Quick Megalonyx Facts
- Lived during the Miocene through the Modern Period
- Lived in North America
- Was 3 times longer than a modern sloth
- Weighed as much as a leather-back sea turtle
- Was an herbivore
About Megalonyx
Megalonyx is an extinct megafauna mammal which lived approximately 10 million to 10,000 years ago – from the Miocene through the Modern Period. It was first discovered in the late 18th century when Colonel John Stuart sent its fossils to Vice-President Thomas Jefferson. In 1797, Jefferson proposed that it get named Megalonyx – a name meaning “large claw.” Richard Harlan would eventually officially give it that name in 1825.
If you look at Megalonyx pictures, then you’ll see an animal which looks like a giant beaver mutation. However, this animal was actually a giant ground sloth. A ground sloth which lived in North America and was about 9.8 feet tall and weighed around 2,000 pounds.

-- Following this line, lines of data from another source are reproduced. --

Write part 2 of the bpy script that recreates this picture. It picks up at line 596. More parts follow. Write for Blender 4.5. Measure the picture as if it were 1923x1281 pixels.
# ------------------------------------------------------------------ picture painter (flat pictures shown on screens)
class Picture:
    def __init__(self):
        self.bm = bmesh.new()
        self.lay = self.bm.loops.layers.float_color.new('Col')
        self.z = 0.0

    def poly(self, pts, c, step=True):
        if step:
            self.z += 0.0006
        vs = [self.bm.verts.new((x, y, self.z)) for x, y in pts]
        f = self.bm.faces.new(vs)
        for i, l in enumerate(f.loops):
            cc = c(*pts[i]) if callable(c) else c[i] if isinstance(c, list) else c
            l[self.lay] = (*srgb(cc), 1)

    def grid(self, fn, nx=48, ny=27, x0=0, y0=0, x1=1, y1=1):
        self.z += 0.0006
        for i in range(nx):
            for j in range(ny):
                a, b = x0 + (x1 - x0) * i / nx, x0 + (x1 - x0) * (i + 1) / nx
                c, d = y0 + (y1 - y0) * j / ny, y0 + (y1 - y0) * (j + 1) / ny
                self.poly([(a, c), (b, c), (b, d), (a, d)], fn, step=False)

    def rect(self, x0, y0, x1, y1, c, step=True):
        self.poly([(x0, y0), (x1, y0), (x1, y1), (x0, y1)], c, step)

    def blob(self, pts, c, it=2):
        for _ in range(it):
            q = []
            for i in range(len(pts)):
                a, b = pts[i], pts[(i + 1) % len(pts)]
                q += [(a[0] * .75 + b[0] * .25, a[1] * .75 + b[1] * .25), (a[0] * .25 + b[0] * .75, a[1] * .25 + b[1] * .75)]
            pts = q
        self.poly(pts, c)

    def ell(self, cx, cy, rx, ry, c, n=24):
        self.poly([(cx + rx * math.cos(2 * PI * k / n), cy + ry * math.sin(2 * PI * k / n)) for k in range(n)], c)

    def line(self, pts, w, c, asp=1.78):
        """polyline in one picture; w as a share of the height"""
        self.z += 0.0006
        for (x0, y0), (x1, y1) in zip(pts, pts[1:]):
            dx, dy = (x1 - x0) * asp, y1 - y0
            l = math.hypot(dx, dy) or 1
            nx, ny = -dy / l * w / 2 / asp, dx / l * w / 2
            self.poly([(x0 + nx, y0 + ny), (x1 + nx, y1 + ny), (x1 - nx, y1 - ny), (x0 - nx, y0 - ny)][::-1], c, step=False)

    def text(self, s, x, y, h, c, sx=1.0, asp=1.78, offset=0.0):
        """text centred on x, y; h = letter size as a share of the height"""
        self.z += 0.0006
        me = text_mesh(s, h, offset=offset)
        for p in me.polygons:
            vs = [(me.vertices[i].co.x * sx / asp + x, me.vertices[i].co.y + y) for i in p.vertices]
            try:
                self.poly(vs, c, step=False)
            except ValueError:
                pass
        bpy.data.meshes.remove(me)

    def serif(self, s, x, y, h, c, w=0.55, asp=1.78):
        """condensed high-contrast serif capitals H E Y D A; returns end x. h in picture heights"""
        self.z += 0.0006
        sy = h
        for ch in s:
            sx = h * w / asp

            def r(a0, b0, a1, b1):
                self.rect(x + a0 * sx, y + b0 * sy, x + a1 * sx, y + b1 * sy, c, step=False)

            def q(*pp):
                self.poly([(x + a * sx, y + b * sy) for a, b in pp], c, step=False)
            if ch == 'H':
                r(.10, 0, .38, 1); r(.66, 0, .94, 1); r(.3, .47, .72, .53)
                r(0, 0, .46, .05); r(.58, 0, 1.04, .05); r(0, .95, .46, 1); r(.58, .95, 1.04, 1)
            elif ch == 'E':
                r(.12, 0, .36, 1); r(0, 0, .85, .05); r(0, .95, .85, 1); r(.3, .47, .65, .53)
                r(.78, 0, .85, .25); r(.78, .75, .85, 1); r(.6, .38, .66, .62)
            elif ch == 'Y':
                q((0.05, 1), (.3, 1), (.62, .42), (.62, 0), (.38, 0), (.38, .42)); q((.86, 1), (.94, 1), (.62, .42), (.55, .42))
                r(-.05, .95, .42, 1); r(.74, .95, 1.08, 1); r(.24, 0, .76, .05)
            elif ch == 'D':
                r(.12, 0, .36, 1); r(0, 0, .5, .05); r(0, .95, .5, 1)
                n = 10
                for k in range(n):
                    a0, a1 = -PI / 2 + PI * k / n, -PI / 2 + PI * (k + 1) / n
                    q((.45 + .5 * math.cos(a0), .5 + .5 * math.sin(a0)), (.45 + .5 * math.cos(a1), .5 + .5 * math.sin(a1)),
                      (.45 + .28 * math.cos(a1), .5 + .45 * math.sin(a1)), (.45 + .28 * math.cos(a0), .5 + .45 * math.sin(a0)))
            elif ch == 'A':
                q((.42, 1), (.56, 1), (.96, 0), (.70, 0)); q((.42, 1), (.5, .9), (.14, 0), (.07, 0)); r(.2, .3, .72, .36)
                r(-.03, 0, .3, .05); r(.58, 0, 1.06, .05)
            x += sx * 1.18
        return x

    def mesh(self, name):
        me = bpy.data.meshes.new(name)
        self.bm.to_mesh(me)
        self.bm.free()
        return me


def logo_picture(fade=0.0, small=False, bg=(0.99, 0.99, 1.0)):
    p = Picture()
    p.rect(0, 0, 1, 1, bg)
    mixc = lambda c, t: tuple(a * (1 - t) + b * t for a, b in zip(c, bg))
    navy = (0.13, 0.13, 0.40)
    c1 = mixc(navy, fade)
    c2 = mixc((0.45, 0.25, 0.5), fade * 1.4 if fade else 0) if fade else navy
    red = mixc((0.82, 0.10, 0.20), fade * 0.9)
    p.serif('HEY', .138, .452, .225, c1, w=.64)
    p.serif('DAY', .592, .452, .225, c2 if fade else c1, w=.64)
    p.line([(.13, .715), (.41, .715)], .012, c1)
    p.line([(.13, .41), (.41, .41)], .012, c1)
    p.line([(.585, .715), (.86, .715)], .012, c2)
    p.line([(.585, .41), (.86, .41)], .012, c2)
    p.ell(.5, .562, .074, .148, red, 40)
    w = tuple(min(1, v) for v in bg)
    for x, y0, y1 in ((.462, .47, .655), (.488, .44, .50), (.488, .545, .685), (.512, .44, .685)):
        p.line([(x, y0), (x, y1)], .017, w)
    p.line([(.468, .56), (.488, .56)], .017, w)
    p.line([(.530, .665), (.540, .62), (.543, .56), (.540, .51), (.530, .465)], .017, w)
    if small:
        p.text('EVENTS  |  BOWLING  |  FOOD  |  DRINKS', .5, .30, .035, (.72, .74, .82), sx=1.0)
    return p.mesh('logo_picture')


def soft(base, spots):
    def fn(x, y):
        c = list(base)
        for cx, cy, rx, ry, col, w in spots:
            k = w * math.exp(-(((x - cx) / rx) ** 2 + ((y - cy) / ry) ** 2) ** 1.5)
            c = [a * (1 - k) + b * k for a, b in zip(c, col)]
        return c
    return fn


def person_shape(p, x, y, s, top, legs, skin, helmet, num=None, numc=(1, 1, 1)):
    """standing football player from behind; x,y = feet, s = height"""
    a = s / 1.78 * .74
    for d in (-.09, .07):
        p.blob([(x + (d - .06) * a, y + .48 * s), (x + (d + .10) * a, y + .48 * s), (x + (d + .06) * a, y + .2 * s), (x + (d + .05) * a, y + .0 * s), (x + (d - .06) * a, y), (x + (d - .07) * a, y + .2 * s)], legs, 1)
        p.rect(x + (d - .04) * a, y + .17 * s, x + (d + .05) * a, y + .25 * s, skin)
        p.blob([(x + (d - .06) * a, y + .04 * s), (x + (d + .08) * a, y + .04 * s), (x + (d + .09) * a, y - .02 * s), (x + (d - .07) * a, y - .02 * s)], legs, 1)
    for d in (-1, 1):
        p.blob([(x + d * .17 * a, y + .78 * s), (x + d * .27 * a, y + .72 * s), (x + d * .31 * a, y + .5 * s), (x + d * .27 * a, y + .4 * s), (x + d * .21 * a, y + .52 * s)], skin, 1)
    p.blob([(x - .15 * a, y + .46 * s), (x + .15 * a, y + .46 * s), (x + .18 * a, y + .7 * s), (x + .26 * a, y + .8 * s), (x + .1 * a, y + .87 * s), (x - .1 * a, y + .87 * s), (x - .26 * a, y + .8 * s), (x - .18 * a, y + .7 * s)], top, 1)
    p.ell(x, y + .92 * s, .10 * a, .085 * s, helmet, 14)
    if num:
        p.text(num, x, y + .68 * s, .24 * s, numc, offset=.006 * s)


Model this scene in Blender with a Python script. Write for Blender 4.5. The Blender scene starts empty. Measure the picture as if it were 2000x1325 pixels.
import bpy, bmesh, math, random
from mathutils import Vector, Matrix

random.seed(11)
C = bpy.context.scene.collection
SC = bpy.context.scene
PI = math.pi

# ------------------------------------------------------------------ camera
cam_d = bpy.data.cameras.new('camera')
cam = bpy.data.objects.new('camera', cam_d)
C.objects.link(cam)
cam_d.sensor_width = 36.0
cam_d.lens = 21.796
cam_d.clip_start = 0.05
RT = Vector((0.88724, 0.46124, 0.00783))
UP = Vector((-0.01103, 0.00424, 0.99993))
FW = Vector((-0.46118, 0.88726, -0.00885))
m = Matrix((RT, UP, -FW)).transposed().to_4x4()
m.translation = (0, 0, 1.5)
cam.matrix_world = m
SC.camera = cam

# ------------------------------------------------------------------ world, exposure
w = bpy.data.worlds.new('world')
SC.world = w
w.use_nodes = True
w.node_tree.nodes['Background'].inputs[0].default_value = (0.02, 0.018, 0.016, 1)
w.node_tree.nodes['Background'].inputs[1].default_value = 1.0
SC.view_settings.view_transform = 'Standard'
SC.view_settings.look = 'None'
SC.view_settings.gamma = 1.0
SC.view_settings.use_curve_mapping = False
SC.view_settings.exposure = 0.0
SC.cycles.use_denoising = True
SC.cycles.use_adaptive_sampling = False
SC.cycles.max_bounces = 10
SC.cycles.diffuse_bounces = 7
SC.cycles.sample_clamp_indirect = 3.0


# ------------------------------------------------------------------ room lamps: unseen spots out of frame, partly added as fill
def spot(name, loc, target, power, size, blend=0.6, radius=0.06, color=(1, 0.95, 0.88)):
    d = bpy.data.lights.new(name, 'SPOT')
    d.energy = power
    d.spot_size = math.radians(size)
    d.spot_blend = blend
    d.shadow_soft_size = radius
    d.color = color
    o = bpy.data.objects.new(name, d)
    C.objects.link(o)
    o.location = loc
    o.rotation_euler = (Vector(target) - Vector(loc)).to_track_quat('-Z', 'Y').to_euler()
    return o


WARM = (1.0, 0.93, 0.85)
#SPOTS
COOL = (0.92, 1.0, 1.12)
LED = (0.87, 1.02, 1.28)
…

While it’s pretty impressive that Thomas Jefferson was the one who actually named Megalonyx, what often isn’t mentioned is how wrong the Vice President was about this animal and evolution in general. Like most naturalists at the time, Jefferson didn’t believe that animals could go extinct and believed that herds of these animals still roamed in the Western United States somewhere. He even told Lewis & Clark that they should keep their eyes peeled for these animals. Of course, his theory on evolution and extinction could be forgiven since this was approximately 50 years before Charles Darwin would publish “On the Origin of Species.” The definitive theory on evolution which supported animal extinctions. However, there was something else that Jefferson got wrong on this animal. At the time, he believed it was a huge lion. Little did he know that Megalonyx was actually a giant sloth. I think he probably would have been disappointed in that fact.
One of the most interesting facts about Megalonyx is that it wasn’t the largest ground sloth of all time. No, there was another ground sloth that was even bigger than it. That honor would go to a sloth that lived during the same time in South America. It was called Megatherium and it was 20 feet long and weighed over 6,000 pounds!
It is theorized that Megalonyx went extinct at the beginning of the last Ice Age. That’s because the climate change not only made foods that it was accustomed to eating less available, but also because humans hunted it into extinction.